*Challenge*: Output the line that holds "Write a Blender", the line that holds "col = scene.collection", and every line between them, exactly, but none of the pictures.

——————————

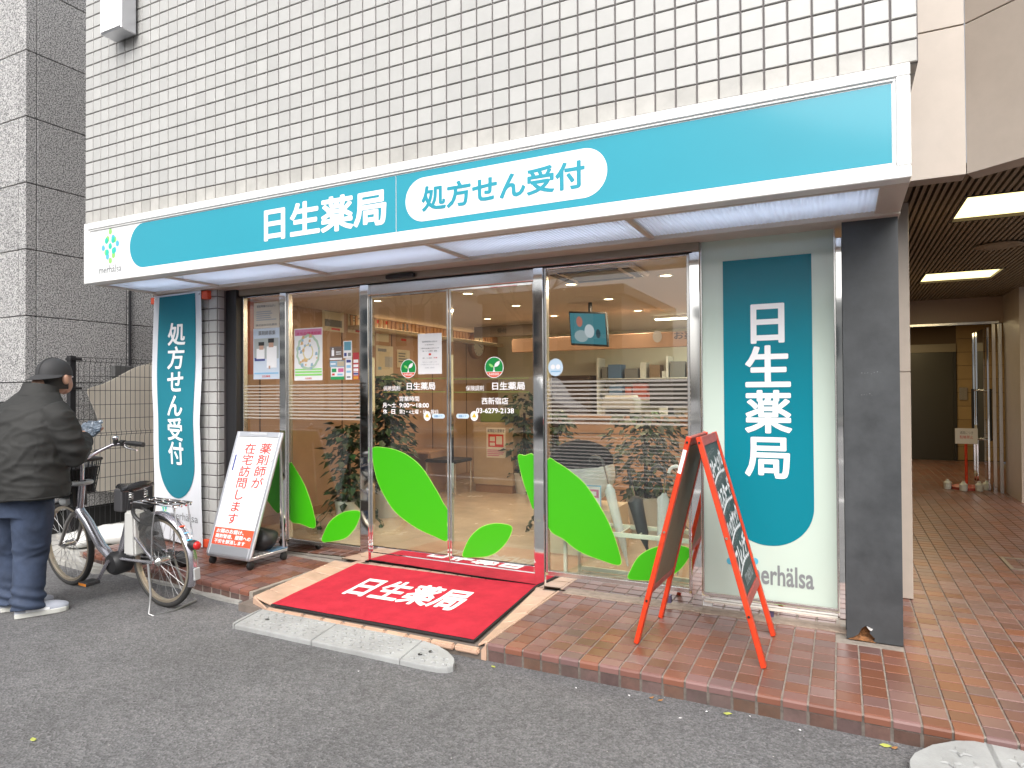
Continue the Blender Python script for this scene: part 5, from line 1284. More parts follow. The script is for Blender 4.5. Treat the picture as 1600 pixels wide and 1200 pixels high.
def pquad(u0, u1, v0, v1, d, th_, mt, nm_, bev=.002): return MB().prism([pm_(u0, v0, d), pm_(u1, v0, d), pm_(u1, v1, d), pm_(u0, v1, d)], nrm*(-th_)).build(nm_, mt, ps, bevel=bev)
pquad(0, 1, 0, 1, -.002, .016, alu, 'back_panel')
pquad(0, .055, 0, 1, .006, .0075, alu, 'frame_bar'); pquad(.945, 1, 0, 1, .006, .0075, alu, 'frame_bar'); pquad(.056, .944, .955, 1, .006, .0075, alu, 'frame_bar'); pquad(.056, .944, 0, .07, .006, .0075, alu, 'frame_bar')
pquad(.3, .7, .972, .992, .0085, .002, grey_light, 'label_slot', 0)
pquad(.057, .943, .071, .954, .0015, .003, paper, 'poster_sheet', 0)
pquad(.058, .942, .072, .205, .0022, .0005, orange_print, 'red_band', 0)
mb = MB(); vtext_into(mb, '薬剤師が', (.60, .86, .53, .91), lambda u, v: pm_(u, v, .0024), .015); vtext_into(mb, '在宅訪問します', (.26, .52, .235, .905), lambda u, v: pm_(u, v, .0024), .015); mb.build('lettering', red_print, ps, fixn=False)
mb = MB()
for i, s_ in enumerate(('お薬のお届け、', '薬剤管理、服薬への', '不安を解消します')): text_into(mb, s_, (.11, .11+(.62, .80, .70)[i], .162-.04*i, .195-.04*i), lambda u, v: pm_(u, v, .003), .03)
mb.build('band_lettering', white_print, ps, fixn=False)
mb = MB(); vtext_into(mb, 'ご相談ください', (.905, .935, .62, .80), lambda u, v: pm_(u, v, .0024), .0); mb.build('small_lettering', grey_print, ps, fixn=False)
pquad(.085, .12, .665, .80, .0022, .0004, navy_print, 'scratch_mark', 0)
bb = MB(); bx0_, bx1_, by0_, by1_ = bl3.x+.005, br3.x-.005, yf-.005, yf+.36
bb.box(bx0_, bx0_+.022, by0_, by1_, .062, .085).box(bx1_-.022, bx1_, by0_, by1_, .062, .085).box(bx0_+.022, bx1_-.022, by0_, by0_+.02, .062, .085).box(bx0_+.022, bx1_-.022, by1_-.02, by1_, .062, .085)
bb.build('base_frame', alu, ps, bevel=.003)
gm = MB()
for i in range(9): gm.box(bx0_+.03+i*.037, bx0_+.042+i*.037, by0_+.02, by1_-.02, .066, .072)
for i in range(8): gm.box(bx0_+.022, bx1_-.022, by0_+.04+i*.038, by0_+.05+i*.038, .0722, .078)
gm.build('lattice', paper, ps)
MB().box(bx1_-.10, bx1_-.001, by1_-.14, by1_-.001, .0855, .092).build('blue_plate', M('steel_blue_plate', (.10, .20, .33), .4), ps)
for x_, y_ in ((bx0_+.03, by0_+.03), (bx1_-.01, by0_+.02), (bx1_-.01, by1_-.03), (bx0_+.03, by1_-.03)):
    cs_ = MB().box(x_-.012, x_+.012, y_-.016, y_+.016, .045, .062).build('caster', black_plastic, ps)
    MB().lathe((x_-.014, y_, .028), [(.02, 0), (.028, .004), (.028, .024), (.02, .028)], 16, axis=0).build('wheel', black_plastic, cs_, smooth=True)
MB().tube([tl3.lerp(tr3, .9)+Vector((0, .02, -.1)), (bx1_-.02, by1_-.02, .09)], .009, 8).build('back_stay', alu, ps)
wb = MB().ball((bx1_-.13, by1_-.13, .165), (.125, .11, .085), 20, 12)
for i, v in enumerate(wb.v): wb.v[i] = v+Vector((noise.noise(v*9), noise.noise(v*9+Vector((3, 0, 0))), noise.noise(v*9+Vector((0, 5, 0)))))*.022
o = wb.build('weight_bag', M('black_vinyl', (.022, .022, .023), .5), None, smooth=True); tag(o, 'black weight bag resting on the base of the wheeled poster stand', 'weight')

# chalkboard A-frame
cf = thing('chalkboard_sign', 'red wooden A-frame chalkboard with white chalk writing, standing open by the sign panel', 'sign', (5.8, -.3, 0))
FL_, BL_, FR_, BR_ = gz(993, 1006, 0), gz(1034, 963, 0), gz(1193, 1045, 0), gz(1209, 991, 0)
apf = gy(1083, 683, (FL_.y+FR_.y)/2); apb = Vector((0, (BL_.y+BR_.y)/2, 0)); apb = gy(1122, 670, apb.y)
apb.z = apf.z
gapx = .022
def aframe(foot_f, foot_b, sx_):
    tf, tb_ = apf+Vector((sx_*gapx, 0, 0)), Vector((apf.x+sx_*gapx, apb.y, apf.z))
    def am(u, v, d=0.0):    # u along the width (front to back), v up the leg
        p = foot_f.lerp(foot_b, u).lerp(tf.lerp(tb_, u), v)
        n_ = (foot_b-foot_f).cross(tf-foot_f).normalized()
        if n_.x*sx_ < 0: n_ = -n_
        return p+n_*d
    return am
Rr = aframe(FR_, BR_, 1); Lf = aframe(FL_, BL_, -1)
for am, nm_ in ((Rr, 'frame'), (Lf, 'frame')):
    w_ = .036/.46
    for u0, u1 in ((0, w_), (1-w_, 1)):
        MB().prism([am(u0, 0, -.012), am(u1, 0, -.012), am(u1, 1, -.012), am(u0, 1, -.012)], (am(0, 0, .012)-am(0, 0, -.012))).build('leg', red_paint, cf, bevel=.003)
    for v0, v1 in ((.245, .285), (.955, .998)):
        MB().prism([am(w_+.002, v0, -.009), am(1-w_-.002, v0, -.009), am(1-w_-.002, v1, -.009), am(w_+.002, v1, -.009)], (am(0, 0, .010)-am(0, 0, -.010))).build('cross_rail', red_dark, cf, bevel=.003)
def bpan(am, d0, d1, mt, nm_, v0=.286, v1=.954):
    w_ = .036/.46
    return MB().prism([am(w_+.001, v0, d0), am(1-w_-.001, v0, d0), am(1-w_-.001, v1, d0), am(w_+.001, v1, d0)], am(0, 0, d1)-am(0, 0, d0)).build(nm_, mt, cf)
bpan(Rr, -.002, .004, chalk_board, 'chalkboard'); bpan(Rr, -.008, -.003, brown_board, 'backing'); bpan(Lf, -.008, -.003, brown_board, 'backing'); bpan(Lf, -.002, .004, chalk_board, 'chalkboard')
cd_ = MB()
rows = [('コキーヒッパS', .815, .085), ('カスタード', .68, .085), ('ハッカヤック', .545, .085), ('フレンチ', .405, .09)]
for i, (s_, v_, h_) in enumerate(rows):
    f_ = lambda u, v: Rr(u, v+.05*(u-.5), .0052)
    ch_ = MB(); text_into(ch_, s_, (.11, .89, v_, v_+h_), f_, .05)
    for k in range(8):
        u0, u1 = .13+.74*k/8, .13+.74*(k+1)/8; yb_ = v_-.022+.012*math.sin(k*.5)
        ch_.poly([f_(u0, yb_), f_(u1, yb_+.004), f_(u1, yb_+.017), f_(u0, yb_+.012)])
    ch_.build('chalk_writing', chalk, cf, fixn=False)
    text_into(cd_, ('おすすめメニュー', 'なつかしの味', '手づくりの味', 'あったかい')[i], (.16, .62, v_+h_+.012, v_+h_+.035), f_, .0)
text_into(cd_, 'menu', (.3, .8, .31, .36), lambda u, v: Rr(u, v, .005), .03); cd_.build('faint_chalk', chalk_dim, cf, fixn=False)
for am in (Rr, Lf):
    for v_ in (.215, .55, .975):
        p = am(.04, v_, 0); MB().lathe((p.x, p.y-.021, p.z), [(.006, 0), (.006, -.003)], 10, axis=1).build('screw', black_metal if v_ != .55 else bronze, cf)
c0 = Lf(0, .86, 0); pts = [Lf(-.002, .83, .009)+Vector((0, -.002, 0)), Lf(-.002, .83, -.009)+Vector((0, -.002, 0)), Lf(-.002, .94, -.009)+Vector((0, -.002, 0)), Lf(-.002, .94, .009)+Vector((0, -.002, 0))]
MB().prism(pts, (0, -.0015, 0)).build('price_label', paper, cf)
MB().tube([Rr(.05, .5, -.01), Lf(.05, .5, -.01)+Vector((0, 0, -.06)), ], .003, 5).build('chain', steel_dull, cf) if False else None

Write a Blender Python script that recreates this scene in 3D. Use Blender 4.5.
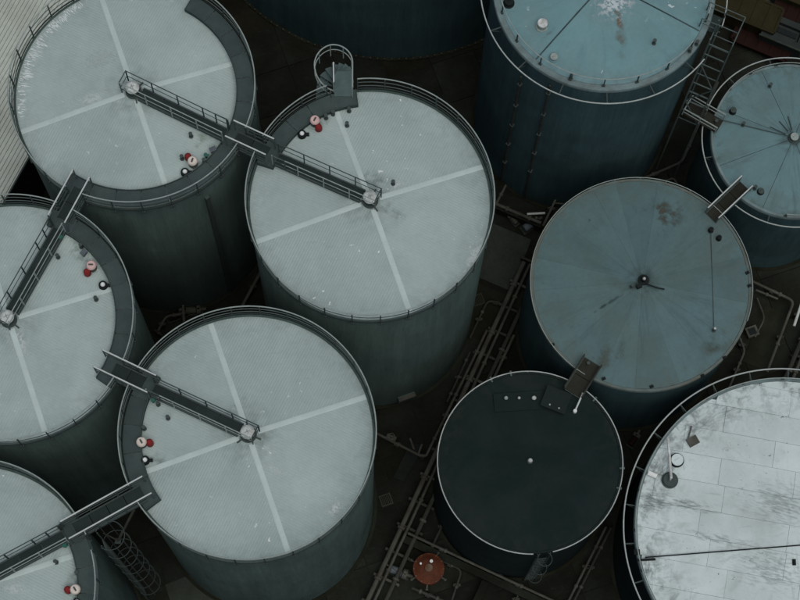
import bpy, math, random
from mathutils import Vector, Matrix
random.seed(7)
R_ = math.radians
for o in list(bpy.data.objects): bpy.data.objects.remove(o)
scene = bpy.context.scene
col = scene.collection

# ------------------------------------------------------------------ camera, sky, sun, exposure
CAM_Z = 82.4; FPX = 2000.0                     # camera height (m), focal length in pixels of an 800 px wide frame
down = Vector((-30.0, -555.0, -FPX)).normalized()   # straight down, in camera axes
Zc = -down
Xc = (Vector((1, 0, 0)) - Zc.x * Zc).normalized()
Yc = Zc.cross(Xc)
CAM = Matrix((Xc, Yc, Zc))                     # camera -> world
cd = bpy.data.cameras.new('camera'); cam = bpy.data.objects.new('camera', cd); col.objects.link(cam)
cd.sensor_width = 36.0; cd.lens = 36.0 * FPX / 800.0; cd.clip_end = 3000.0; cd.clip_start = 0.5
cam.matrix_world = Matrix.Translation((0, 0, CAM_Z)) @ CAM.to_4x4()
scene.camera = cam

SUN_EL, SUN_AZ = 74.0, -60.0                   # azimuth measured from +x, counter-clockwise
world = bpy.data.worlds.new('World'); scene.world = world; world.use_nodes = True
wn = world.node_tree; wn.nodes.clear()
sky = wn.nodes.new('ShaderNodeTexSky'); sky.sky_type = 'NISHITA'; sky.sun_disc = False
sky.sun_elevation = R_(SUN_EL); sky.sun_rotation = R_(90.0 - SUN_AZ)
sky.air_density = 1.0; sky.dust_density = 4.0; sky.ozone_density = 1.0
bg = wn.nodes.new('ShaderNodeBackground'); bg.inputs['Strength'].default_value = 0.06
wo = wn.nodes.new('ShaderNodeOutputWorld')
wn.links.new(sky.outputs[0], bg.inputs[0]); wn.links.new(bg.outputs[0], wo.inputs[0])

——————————

*Result of the task*:
Write a Blender Python script that recreates this scene in 3D. Use Blender 4.5.
import bpy, math, random
from mathutils import Vector, Matrix
random.seed(7)
R_ = math.radians
for o in list(bpy.data.objects): bpy.data.objects.remove(o)
scene = bpy.context.scene
col = scene.collection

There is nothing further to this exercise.